Parker finishes up with an examination of the results
of the military revolution applied overseas.
He does an excellent job, for the most part, in showing how the new
military techniques gave the Europeans victory, often against incredible odds,
and also how the military revolution failed to make an impact on the states of
East Asia. The European techniques of
fortification, for example, were usually proof against even the most determined
sieges, but Chinese and Japanese fortifications were as strong or even stronger. Also, many of the native states failed to adapt
to Western military techniques due to incompatible cultural traditions -- for
instance, in war which had the capture of slaves as its object, firearms were
useless. Here again, Parker seems to
gloss over things which he cannot explain.

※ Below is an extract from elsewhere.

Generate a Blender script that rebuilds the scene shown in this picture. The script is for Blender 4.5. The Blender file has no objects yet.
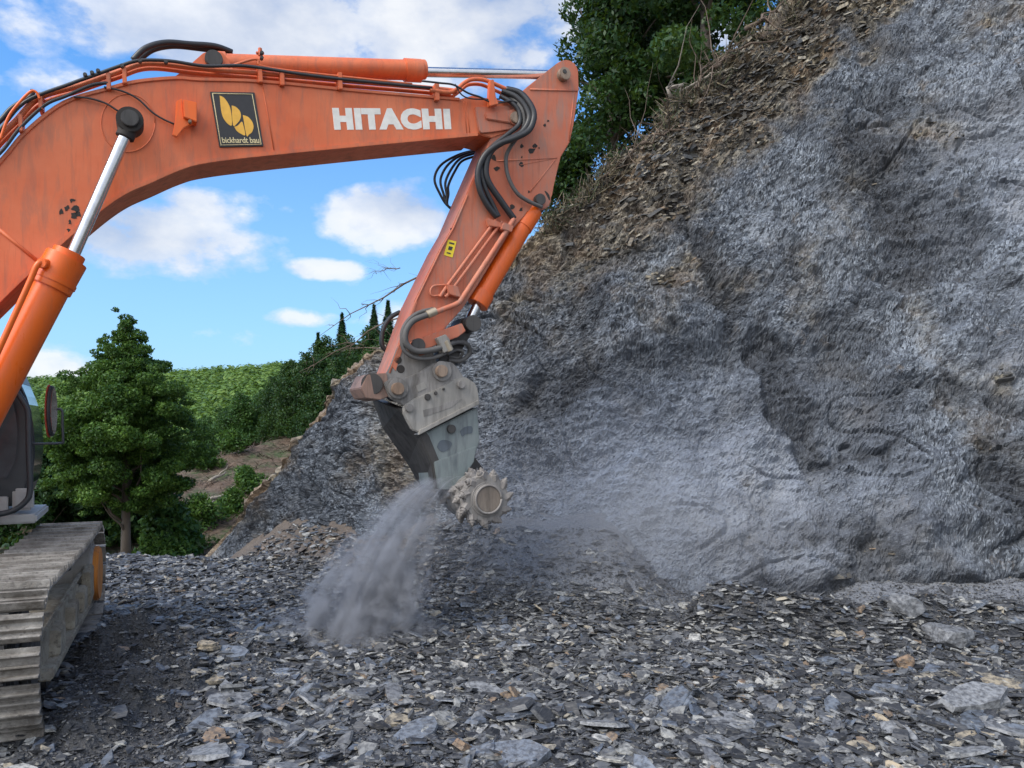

His non-explanation of the Spanish conquest of the Aztecs and Incas is
especially notable: "Further south, the European colonists triumphed more
rapidly."
The greatest strength of The Military Revolution is Parker's conscious attempt to reduce the
'Eurocentric' view of world history. He
reminds us that the world was not standing still until the Europeans arrived,
and that each area of the world had its own distinctive history and traditions
which helped determine the success of failure of European conquest. Although on a few points Parker seems to be
standing on thin air, overall the book is just the opposite: well-supported and
well-documented. The over 60 pages of
notes (to a 154 page book) are a mine of bibliographic sources, which are
helpfully indexed following the notes.
A final note of praise must go to Parker's outstanding use of illustrations. Rather than just being thrown in as an
afterthought, Parker incorporates them into his text to help 'illustrate'
various points. The Military Revolution is a coherent, tightly focused explanation
of the military means which led to the "rise of the West," and is
equally valuable to the student or the scholar.